USING THE LATE SPRING NITRATE TEST TO REDUCE NITRATE LOSS WITHIN A WATERSHED

Authors: Jaynes, Dan; Dinnes, Dana; Meek, David; Karlen, Douglas; Cambardella, Cynthia; Colvin, Thomas

Submitted to: Journal of Environmental Quality
Publication Type: Peer Reviewed Journal
Publication Acceptance Date: 9/1/2003
Publication Date: 3/1/2004
Citation: JAYNES, D.B., DINNES, D.L., MEEK, D.W., KARLEN, D.L., CAMBARDELLA, C.A., COLVIN, T.S. USING THE LATE SPRING NITRATE TEST TO REDUCE NITRATE LOSS WITHIN A WATERSHED. JOURNAL OF ENVIRONMENTAL QUALITY. 2004. V. 33(2). P. 656-668.

Interpretive Summary: Excessive nitrate leaching from row crop production areas within the Midwest corn belt has led to serious surface water quality problems and contributed to the expansion of the hypoxic zone in the northern Gulf of Mexico. Identifying and implementing best management practices for producing crops that reduce nitrate losses to surface waters could help alleviate this water quality problem. Plot and small field trials have shown that applying a small amount of nitrogen fertilizer near planting time followed by sidedressing additional nitrogen fertilizer in late spring can significantly reduce nitrate leaching while maintaining corn yields when compared to fall application of nitrogen. This reduction may be even greater when a pre-sidedress soil test is used to determine the amount of fertilizer that needs to be sidedressed to meet crop needs. In this study, we collaborated with eight farmers to adopt the split application and pre-sidedress soil test to manage nitrogen fertilizer within a 1000-acre watershed. We compared the water quality leaving this treated watershed to water quality leaving adjacent watersheds where nitrogen fertilizer was applied using current farmers' practices (primarily fall application with no soil testing). Nitrate concentrations in water leaving the treated watershed were significantly reduced by about 30% compared to the control watersheds after four years, although nitrate concentrations still occasionally exceeded the maximum contaminant level set for drinking water by the USEPA. Corn yields were not significantly reduced within the treated watershed, but the pre-sidedress soil test did result in an overall reduction in nitrogen fertilizer applied. These findings will be of great interest to regulators and farmers seeking to maximize farming profits while reducing agricultural impacts on water quality.

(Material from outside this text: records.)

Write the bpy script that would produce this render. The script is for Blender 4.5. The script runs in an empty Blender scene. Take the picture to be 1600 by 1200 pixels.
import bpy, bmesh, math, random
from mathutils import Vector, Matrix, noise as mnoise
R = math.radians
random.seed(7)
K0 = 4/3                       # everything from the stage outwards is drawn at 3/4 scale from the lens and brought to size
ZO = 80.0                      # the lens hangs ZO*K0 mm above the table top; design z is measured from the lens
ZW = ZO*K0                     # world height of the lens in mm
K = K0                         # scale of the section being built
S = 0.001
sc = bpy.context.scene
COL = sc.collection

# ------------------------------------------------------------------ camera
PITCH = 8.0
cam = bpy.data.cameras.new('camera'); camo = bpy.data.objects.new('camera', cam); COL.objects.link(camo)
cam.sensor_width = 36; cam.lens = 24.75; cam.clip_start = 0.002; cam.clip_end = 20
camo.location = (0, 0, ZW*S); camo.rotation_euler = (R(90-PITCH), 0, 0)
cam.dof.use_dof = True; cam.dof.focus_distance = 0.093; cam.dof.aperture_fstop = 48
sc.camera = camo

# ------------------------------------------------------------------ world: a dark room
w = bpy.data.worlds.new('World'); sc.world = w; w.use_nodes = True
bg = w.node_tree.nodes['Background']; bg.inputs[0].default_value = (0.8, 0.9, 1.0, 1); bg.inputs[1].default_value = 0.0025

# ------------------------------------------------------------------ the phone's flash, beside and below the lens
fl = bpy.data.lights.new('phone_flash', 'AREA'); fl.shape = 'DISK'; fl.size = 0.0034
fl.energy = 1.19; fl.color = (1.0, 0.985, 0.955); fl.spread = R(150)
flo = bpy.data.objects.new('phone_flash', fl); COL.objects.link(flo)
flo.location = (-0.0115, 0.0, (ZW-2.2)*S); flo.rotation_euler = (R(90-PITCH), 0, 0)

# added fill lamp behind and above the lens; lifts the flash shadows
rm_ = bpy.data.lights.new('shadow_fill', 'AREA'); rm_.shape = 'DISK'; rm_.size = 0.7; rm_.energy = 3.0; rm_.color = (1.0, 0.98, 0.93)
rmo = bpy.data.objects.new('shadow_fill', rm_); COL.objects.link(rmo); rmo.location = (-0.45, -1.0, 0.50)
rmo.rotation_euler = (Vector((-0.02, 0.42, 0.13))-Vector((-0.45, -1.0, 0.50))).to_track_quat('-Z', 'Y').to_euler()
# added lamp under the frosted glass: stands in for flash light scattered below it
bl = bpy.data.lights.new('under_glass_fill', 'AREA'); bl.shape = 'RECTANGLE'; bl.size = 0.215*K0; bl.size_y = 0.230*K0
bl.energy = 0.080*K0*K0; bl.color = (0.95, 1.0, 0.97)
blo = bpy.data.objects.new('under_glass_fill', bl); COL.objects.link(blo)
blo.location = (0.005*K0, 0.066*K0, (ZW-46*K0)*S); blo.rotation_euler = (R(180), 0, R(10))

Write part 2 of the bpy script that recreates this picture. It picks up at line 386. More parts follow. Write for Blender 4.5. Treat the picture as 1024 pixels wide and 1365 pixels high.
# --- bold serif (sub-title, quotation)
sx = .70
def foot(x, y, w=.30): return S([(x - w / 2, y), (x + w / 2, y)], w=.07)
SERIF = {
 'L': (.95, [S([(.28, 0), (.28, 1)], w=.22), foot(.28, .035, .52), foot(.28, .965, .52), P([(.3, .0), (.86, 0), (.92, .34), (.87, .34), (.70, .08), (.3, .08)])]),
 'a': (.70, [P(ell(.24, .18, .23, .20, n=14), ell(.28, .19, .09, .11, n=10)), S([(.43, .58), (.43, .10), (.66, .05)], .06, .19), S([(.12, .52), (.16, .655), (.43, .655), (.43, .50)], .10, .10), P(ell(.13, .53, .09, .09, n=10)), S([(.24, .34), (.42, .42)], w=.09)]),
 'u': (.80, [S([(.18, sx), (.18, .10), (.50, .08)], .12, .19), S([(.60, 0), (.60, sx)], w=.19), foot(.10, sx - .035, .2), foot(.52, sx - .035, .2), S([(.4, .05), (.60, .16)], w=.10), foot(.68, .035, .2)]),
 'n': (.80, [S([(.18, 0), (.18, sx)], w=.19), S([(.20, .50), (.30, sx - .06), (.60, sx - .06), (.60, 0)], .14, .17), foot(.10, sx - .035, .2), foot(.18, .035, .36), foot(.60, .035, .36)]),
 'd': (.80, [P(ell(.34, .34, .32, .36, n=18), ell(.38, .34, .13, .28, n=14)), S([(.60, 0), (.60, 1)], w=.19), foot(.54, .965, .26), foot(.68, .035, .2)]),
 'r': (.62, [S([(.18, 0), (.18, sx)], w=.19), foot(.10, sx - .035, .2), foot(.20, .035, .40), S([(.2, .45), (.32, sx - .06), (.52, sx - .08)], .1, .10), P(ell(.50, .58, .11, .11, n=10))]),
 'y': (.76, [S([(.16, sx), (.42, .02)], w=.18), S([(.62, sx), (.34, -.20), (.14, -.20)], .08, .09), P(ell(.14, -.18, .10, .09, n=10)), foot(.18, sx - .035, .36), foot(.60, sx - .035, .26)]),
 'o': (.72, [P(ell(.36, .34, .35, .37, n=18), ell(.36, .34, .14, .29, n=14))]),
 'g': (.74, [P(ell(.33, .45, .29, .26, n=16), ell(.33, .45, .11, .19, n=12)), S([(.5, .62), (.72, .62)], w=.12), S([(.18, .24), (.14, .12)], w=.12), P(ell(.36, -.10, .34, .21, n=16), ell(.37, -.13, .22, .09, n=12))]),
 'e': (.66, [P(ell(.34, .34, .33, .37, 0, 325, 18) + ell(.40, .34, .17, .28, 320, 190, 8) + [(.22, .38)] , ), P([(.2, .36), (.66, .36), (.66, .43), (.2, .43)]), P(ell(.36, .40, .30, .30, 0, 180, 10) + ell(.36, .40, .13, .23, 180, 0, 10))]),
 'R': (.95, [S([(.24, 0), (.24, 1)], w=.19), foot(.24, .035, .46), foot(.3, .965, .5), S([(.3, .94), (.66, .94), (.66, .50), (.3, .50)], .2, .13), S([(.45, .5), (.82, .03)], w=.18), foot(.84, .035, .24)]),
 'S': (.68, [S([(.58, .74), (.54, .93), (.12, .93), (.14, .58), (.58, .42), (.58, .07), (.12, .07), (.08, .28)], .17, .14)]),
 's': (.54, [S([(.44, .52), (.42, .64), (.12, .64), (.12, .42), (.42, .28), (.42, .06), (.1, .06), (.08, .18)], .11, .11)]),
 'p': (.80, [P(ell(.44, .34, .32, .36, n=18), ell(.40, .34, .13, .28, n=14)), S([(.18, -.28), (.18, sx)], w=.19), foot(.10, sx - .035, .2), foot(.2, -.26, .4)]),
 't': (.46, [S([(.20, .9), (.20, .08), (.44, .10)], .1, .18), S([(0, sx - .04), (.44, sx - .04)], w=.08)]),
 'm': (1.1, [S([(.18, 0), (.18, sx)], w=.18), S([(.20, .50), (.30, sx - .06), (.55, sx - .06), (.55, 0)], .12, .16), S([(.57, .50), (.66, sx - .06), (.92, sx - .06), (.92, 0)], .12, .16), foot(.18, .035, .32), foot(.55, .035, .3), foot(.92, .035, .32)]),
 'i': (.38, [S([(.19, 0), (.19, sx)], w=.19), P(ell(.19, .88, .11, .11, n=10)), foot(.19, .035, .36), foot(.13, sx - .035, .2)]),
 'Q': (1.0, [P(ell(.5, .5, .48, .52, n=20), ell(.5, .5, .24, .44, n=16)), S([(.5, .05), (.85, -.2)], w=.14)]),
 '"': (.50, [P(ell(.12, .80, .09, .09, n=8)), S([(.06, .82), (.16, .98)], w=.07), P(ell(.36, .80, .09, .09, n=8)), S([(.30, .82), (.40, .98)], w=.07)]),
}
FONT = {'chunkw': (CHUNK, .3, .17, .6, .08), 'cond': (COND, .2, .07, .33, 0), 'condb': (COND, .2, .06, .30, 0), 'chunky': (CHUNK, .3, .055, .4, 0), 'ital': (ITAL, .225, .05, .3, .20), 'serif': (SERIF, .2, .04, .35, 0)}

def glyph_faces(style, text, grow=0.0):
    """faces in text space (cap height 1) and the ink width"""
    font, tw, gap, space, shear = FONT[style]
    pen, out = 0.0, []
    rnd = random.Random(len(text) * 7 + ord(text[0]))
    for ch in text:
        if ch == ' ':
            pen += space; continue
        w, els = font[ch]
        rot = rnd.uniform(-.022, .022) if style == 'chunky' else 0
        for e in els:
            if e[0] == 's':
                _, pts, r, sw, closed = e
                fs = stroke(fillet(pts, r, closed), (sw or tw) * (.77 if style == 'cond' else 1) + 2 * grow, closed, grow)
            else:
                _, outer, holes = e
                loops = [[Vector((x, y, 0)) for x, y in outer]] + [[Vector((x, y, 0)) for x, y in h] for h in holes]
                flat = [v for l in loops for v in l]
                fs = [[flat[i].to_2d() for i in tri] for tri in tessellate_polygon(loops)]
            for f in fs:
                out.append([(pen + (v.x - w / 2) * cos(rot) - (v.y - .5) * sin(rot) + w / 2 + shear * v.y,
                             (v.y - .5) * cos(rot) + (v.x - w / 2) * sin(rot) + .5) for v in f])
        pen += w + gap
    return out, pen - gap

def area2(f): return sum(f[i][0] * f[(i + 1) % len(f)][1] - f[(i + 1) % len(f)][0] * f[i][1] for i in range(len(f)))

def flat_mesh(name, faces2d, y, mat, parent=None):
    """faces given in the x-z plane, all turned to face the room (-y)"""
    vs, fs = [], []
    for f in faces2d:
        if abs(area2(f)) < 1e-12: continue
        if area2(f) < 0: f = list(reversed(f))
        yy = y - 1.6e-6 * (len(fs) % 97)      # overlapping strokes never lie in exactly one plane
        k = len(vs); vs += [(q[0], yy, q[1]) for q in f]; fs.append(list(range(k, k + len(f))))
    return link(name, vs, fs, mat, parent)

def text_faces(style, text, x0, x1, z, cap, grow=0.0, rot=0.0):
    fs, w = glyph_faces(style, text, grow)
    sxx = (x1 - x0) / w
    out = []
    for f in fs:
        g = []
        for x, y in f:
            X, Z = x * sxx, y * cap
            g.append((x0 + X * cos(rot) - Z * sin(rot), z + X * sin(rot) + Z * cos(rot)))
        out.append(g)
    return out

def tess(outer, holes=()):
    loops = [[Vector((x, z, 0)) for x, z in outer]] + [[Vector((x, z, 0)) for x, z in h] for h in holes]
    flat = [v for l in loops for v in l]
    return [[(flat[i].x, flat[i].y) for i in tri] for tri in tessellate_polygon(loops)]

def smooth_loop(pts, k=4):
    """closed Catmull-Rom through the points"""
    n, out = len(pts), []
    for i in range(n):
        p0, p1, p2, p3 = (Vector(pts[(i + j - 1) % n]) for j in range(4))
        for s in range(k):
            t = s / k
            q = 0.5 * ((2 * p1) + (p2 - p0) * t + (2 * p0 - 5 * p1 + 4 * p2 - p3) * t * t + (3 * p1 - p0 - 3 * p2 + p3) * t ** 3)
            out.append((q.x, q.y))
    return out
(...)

Technical Abstract: Excessive nitrate contamination of surface waters can require costly treatment of water for human consumption and is implicated in the formation of a hypoxic zone in the northern Gulf of Mexico. Nitrate contaminated drainage water from tile drained watersheds is the primary source of NO3 in surface waters within the Midwest corn belt. Current crop production practices will need to be changed if surface water quality is to be improved while maintaining economically viable crop yields. Beginning in 1997, we implemented the late spring nitrogen test (LSNT) method for managing spring sidedress application of N-fertilizer for corn (Zea mays L.) production within a 400 ha, 16-field, tile drained sub-basin of the Walnut Creek watershed in central Iowa. Impacts on surface water quality were determined by comparing nitrate concentrations from the treated sub-basin to two adjacent sub-basins with N-fertilizer programs typical for the area - primarily fall-applied, anhydrous ammonia. Surface water discharges were measured continuously and water samples collected weekly for nitrate analysis from 1992 through 2000 for each of the three sub-basins. In 1998 and 2000, the LSNT method resulted in significantly lower N fertilizer rates compared to the farmers' standard program. There was no difference in average N-fertilizer application rates in 1997 and 1999. Time-series models indicated that by early 1998, the nitrate concentrations in surface water leaving the LSNT treatment sub-basin started to decline compared to the control sub-basins. Within the second year of the LSNT implementation, the nitrate concentrations coming from the treated sub-basin were significantly lower than the concentrations coming from both control sub-basins. Annual average flow-weighted nitrate concentrations for the last two years of the study were 11.3 mg-N/L for the LSNT sub-basin and 16.0 mg-N/L for the control sub-basins. Based on these results, wide spread adoption of the LSNT program for managing N-fertilizer where fall N application is typically practiced, could result in a 30% or greater decrease in nitrate concentrations in surface water.